Due to Q1 2014 declines in demand for tablets and 2-in-1 devices, IT research firm IDC is lowering its previous forecast for tablet shipments this year. According to the latest figures, IDC has readjusted its estimated tablet and 2-in-1 shipment forecast to 245.4 million, down from the previous 260.9 million units predicted earlier this year. The decline is being attributed to consumers holding onto their devices for longer as well as the rise of large-sized “phablet” smartphones on the market.

While the prospect of more than 245 million tablets sent to market this year is certainly nothing to sneeze at, IDC’s latest forecast represents a massive drop in expected year-over-year shipped from last year. In 2013, the company predicted a massive 51.8 percent year-over-year growth in the tablet market, but in 2014 that number fell to a modest 12.1 percent. Like the smartphone market and the laptop markets before it, it seems the tablet market is reaching its saturation point, where consumers are happy enough with their current devices that they don’t feel pressured to dig into their pocketbooks for new ones.

"Two major issues are causing the tablet market to slow down. First, consumers are keeping their tablets, especially higher-cost models from major vendors, far longer than originally anticipated. And when they do buy a new one they are often passing their existing tablet off to another member of the family," said Tom Mainelli, program vice president, Devices & Displays at IDC, in a prepared statement. "Second, the rise of phablets—smartphones with 5.5-inch and larger screens—are causing many people to second-guess tablet purchases as the larger screens on these phones are often adequate for tasks once reserved for tablets."

According to IDC, the phablet share of smartphone shipments has more than doubled this year, with an estimated 4.3 percent of phones fitting the bill for phablet status in the first quarter of 2013 up to 10.5 percent for the same period this year, meaning a whopping 30.1 million units in Q1 2014 had screens larger than 5.5 inches.
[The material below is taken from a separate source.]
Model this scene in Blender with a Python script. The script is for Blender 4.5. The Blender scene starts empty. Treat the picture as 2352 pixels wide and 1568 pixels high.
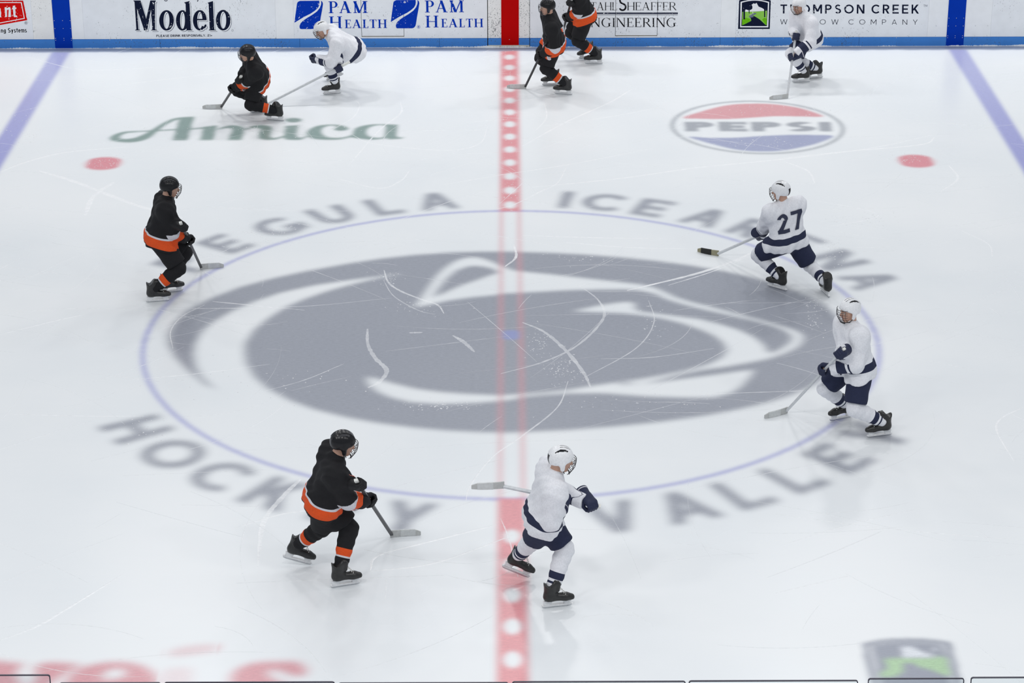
import bpy, math, random
import numpy as np
from mathutils import Vector, Matrix
rng = np.random.default_rng(7)
random.seed(7)
C = bpy.context.scene
COL = C.collection
# ------------------------------------------------------------------ camera, world, lamps, exposure
IMW, IMH, FPX = 2352, 1568, 5506.17
CAMP = np.array([-0.0272, -27.5643, 11.5836]); PITCH, YAW, ROLL = 0.4006, 0.0015, -0.0024
_fw = np.array([math.sin(YAW) * math.cos(PITCH), math.cos(YAW) * math.cos(PITCH), -math.sin(PITCH)])
_r0 = np.array([math.cos(YAW), -math.sin(YAW), 0.0]); _u0 = np.cross(_r0, _fw)
_rt = math.cos(ROLL) * _r0 + math.sin(ROLL) * _u0; _up = -math.sin(ROLL) * _r0 + math.cos(ROLL) * _u0
cd = bpy.data.cameras.new('camera'); cam = bpy.data.objects.new('camera', cd); COL.objects.link(cam)
cd.sensor_width = 36.0; cd.lens = FPX / IMW * 36.0; cd.clip_end = 200
M = Matrix([[_rt[0], _up[0], -_fw[0], CAMP[0]], [_rt[1], _up[1], -_fw[1], CAMP[1]], [_rt[2], _up[2], -_fw[2], CAMP[2]], [0, 0, 0, 1]])
cam.matrix_world = M
C.camera = cam

def ray(x, y):
    return _fw + (x - IMW / 2) / FPX * _rt - (y - IMH / 2) / FPX * _up
def gnd(x, y, z=0.0):                                   # photograph point -> point on the ice
    d = ray(x, y); return CAMP + d * ((z - CAMP[2]) / d[2])
def atY(x, y, Y):                                       # photograph point -> point in the upright plane at depth Y
    d = ray(x, y); return CAMP + d * ((Y - CAMP[1]) / d[1])

w = bpy.data.worlds.new('arena_air'); C.world = w; w.use_nodes = True
w.node_tree.nodes['Background'].inputs[0].default_value = (0.86, 0.92, 1.0, 1)
w.node_tree.nodes['Background'].inputs[1].default_value = 0.42
C.view_settings.view_transform = 'Standard'; C.view_settings.look = 'None'; C.view_settings.gamma = 1
C.view_settings.use_curve_mapping = False
C.view_settings.exposure = 0.0

def arena_lamp(x, y, z, e, sx=1.6, sy=1.6, col=(1, 0.985, 0.97)):
    l = bpy.data.lights.new('arena_lamp', 'AREA'); l.shape = 'RECTANGLE'; l.size = sx; l.size_y = sy; l.energy = e; l.color = col
    o = bpy.data.objects.new('arena_lamp', l); COL.objects.link(o); o.location = (x, y, z)
    return o
for ly, le in ((15.0, 420), (5.0, 102), (-5.0, 86), (-15.0, 340)):
    for lx in (-13.2, -6.6, 0.0, 6.6, 13.2):
        arena_lamp(lx, ly, 14.0, le)

# ------------------------------------------------------------------ node helpers and materials
def new_mat(name):
    m = bpy.data.materials.new(name); m.use_nodes = True
    nt = m.node_tree; b = nt.nodes['Principled BSDF']
    return m, nt, b
def lnk(nt, a, b): nt.links.new(a, b)
def noise(nt, scale, detail=3, rough=0.55, vec=None):
    n = nt.nodes.new('ShaderNodeTexNoise'); n.inputs['Scale'].default_value = scale
    n.inputs['Detail'].default_value = detail; n.inputs['Roughness'].default_value = rough
    if vec is not None: lnk(nt, vec, n.inputs['Vector'])
    return n.outputs['Fac']
def ramp(nt, fac, stops, const=False):
    r = nt.nodes.new('ShaderNodeValToRGB'); cr = r.color_ramp
    if const: cr.interpolation = 'CONSTANT'
    while len(cr.elements) > 1: cr.elements.remove(cr.elements[-1])
    for i, (p, c) in enumerate(stops):
        e = cr.elements[0] if i == 0 else cr.elements.new(p)
        e.position = p; e.color = (*c[:3], 1)
    lnk(nt, fac, r.inputs[0]); return r.outputs[0]
def mixc(nt, fac, a, b, mode='MIX'):
    n = nt.nodes.new('ShaderNodeMix'); n.data_type = 'RGBA'; n.blend_type = mode
    for sock, v in ((n.inputs[0], fac), (n.inputs[6], a), (n.inputs[7], b)):
        if isinstance(v, (int, float)): sock.default_value = v
        elif isinstance(v, tuple): sock.default_value = (*v[:3], 1)
        else: lnk(nt, v, sock)
    return n.outputs[2]
def math_n(nt, op, a, b=0.0):
    n = nt.nodes.new('ShaderNodeMath'); n.operation = op
    for s, v in ((n.inputs[0], a), (n.inputs[1], b)):
        if isinstance(v, (int, float)): s.default_value = v
        else: lnk(nt, v, s)
    return n.outputs[0]
def obj_coord(nt, scale=None):
    t = nt.nodes.new('ShaderNodeTexCoord'); v = t.outputs['Object']
    if scale:
        mp = nt.nodes.new('ShaderNodeMapping'); mp.inputs['Scale'].default_value = scale; lnk(nt, v, mp.inputs['Vector']); v = mp.outputs[0]
    return v
def bump(nt, b, h, strength, dist=0.01):
    n = nt.nodes.new('ShaderNodeBump'); n.inputs['Strength'].default_value = strength; n.inputs['Distance'].default_value = dist
    lnk(nt, h, n.inputs['Height']); lnk(nt, n.outputs[0], b.inputs['Normal'])
def attr(nt, name):
    a = nt.nodes.new('ShaderNodeAttribute'); a.attribute_name = name; return a
def s2l(r, g, b):
    f = lambda c: (c / 255 / 12.92) if c <= 10.3 else ((c / 255 + 0.055) / 1.055) ** 2.4
    return (f(r), f(g), f(b))
def simple(name, col, rough=0.5, metal=0.0, var=0.08, scale=30, spec=0.5, bmp=0.0):
    m, nt, b = new_mat(name)
    n = noise(nt, scale, 3, 0.6, obj_coord(nt))
    c = ramp(nt, n, [(0.3, tuple(x * (1 - var) for x in col)), (0.7, tuple(min(1, x * (1 + var)) for x in col))])
    lnk(nt, c, b.inputs['Base Color'])
    b.inputs['Roughness'].default_value = rough; b.inputs['Metallic'].default_value = metal
    b.inputs['Specular IOR Level'].default_value = spec
    if bmp: bump(nt, b, n, bmp)
    return m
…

With devices such as the Nokia Lumia 1520 and the recently announced LG G3 becoming the norm, it seems many customers just don’t see the value in purchasing both a smartphone and a tablet when their jumbo-sized phone can easily handle tasks previously reserved for slates.

But the news isn’t all gloom and doom: IDC expects the market will self-adjust toward larger-screen devices (we’re looking at you, Surface Pro 3) as consumers continue to crave bigger and better displays on their devices. And since larger screens normally mean larger price tags, bigger might certainly be better for both sellers and customers alike.

"The shift back toward larger screens will mark a welcome sea change for most vendors as the average selling price for these devices will remain roughly 50 percent higher than the average sub-8-inch device," said Jitesh Ubrani, research analyst, Worldwide Quarterly Tablet Tracker. "Microsoft is also expected to benefit from this shift as the share for Windows-based devices is expected to double between now and 2018."

Even if predicted shipments are decreasing, its really too soon to panic just yet—earlier this month, IDC found that major tablet manufacturers, which include Microsoft (MSFT) and Samsung, continue to gain market share despite less-than-perfect sales predictions, meaning there is still some fight left in the traditional tablet market.